Cavell begins her exploration at the most concrete level of historical analysis. The three chapters of Part I examine the material elements of weaving and binding in textiles, in armor and metalwork, and in building techniques, respectively. Far from being emblematic of the female realm, textiles represent status in the world of Old English poetry, and Cavell also draws out their connections to the heroic register. In her reading, for example, Riddle 56 ("loom") draws "parallels between the common domestic task of weaving and imagery of violence through battle, torture, and execution," linking daily domestic practice (gendered feminine) with the heroic masculine realm (43). The following chapter takes up this link in Riddle 35 ("mail coat"), as the "flip side" of the loom riddle, illustrating the violence at the heart of the constructive process. The binding terminology highlighted in these two chapters then informs Cavell's discussion of building metaphors, where halls and ships from Beowulf to the riddles illustrate that "the violence inherent in so many of these depictions emphasizes the importance of craft and creation as useful tools in the human war against instability and change" (91). Weaving and binding, then, are ways for humans to assert control over an often-chaotic world.

Part II also contains three chapters that explore the theme of bondage. Cavell first treats imagery of the natural world as bound object, particularly in metaphors of the icy bonds of winter in wisdom poetry and elegies. These metaphors, she suggests, "provide an image of the world as one in which humans simply have to make do with what they get," as opposed to the control they exert over material objects in Part I (119). In religious contexts, however, God gives heroes like Christ, Andreas, and Juliana power over binding, both to overcome bonds placed upon them and to bind their enemies. The final chapter in this section explores metaphors of binding in relation to slavery and servitude, from the fetters that bind actual slaves to the bonds of servitude that link lord and retainer in the hall.

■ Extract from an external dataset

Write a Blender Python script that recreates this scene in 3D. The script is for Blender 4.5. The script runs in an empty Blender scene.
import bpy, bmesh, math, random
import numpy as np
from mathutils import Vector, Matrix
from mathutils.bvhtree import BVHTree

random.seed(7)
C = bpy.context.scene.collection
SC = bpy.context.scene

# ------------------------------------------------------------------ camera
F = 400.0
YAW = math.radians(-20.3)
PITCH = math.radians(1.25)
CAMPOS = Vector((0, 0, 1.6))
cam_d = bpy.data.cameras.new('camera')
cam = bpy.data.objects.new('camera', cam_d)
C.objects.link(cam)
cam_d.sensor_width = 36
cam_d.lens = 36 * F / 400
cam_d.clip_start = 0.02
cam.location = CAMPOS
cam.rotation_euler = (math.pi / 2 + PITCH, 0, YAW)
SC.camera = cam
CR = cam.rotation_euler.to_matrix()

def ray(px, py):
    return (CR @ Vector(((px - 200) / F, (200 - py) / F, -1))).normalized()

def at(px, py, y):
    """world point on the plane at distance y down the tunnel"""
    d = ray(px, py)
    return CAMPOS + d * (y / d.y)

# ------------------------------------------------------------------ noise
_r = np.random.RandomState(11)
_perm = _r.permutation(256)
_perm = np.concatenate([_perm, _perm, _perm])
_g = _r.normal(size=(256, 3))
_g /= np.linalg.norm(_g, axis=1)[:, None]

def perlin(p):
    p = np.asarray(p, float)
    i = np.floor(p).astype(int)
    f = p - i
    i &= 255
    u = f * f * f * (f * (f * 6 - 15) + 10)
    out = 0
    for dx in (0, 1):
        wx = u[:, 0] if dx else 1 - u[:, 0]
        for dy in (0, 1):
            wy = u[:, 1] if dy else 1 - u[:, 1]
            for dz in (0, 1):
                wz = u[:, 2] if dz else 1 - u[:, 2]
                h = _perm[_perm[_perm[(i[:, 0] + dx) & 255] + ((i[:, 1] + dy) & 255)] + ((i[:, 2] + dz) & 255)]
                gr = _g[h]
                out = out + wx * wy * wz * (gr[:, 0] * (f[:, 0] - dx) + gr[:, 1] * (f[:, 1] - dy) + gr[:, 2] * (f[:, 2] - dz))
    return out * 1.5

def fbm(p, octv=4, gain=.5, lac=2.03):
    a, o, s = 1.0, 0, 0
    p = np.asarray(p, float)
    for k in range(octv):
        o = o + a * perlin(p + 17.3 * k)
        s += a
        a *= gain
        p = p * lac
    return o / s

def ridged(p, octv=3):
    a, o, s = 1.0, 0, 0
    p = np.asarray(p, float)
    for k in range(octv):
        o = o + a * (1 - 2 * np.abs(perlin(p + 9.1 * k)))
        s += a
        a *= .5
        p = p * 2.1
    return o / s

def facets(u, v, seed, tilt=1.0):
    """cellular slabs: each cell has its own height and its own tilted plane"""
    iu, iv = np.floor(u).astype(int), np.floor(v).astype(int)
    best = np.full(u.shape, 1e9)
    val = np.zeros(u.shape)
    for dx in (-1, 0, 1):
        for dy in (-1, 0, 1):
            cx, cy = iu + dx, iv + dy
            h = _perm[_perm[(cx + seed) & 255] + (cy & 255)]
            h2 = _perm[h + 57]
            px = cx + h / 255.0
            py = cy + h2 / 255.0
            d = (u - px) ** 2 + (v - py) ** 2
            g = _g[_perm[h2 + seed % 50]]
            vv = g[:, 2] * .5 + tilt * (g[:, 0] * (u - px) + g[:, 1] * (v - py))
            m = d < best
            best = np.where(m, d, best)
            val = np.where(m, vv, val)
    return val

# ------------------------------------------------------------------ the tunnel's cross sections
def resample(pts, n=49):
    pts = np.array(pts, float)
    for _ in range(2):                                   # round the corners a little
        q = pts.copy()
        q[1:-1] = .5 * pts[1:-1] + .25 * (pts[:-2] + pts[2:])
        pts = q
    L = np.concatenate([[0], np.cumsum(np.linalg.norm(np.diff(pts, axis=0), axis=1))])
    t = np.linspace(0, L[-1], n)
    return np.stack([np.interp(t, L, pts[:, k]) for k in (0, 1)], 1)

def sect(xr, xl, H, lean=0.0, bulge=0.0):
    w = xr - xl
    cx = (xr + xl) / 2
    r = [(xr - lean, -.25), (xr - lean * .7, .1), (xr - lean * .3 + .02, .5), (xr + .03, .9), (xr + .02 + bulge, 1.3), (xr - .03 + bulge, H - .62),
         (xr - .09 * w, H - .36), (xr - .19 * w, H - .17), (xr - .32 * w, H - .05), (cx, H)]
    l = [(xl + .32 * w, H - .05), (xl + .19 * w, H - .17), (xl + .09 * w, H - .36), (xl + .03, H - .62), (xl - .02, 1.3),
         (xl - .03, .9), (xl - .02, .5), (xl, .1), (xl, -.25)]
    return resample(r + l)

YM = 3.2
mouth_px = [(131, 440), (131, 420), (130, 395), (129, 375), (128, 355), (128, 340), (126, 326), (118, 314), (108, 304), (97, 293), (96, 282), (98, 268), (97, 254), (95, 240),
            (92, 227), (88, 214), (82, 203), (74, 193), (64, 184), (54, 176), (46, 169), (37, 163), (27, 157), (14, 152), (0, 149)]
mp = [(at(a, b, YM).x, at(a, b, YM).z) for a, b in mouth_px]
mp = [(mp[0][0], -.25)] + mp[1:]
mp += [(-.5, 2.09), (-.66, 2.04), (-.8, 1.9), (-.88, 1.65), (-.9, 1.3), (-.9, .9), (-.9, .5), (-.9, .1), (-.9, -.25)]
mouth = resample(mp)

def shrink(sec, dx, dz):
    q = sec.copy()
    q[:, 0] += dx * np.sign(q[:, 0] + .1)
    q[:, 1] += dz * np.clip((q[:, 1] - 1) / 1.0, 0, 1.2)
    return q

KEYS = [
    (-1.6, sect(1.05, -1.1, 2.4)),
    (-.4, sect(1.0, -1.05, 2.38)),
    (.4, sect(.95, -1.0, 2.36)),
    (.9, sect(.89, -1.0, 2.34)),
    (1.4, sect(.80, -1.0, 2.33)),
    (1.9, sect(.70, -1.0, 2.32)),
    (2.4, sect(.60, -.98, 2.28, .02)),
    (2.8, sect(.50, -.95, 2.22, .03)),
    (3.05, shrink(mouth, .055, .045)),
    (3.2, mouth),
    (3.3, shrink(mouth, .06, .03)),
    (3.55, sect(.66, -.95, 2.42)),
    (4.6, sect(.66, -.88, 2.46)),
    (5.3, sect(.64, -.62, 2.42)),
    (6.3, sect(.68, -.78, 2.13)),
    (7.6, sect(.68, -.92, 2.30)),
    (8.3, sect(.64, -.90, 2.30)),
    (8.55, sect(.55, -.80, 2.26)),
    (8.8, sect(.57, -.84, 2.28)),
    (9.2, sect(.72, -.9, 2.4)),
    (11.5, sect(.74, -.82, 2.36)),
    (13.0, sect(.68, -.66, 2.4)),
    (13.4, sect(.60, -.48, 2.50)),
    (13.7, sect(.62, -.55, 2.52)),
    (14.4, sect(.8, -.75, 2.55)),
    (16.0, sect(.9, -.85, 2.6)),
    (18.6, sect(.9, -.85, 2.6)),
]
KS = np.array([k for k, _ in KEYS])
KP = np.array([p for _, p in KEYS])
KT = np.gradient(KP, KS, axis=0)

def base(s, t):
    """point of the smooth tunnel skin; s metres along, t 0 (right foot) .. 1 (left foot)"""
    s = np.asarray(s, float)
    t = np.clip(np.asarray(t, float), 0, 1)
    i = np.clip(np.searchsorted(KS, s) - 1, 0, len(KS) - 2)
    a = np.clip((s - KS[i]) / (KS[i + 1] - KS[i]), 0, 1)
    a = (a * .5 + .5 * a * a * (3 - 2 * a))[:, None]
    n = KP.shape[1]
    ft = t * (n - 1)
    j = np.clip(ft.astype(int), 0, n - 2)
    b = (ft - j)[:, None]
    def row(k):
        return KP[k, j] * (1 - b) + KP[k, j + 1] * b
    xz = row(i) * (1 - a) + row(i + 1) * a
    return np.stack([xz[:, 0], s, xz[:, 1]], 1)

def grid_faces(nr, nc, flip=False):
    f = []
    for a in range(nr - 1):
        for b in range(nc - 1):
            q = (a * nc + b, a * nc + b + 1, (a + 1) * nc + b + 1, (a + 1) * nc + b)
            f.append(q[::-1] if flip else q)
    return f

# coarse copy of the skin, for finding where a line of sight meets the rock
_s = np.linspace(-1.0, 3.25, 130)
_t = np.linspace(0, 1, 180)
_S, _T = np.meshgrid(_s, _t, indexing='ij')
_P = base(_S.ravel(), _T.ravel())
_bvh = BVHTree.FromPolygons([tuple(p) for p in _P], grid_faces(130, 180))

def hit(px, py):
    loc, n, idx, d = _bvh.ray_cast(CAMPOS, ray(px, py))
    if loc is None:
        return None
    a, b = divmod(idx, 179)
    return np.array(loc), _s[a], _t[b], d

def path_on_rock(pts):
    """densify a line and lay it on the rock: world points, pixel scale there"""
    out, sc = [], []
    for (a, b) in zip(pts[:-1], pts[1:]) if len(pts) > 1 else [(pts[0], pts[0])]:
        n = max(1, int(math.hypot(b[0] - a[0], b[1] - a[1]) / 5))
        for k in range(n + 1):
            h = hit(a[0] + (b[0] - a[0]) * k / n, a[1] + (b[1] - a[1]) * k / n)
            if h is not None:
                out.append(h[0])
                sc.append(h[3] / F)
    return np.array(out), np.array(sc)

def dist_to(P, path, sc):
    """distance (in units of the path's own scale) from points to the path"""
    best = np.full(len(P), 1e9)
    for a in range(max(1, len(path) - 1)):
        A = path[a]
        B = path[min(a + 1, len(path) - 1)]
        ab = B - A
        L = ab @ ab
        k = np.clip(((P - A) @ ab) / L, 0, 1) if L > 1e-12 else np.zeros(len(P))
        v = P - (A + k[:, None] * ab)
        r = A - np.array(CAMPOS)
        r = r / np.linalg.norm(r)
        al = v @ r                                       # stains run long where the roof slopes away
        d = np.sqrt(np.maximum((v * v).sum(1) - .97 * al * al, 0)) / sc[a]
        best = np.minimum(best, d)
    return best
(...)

Finally, Part III takes on metaphors of binding and weaving at the most abstract level, to describe internal states of being and abstract concepts such as magic, fate, and peace. "Binding" here signifies any kind of connection that holds things together: the inner workings of the body, the weaving of words in language, and the construction of the created world. The book concludes with what many readers may have expected it to engage up front: a chapter on peace-weaving, perhaps the most familiar weaving metaphor in Old English criticism. Here, Cavell makes the claim that weaving is not a gender-specific activity per se, and that our understanding of "peace-weaving" as a feminine task does not account for what Cavell demonstrated in Part I about weaving as a constructive activity closely associated with a violence of its own, as well as the status of its created objects. Cavell concludes that the prevalence of weaving and binding metaphors in Old English poetry is linked explicitly to implications of power, control, and creation, arguing that "what ultimately unites both the acts of weaving and binding cross-culturally is the power that such construction and constriction bestow upon humanity and personified entities" (296).

The greatest strength of this volume is its massive scope; Cavell really does seem to account for every possible instance of binding or weaving imagery throughout the Old English poetic canon. Her attention to detail in each of these instances is exemplary; she takes the time to place each one in a critical context and to unpack its varying potential implications for our understanding of the metaphor. The book accumulates an immense amount of information about references to weaving/binding and its various linguistic and imagistic spinoffs, and it covers a tremendous range of the poetic canon. As a reader, however, I would have been happy to forego this level of detail in favor of a more streamlined and focused analysis. I finished the book thoroughly impressed with the breadth and flexibility of weaving/binding metaphors in Old English poetry, but I did not have a clear sense of their particular significance as a whole, apart from their prevalence. And perhaps that is significance enough. To her credit, Cavell gestures frequently toward potential implications for her analysis, but those implications vary from chapter to chapter and do not cohere into a particular thesis or argument about what these metaphors mean. This is, perhaps, simply the nature of a survey, and Cavell has certainly provided a detailed map to terrain that will continue to be rich for future exploration.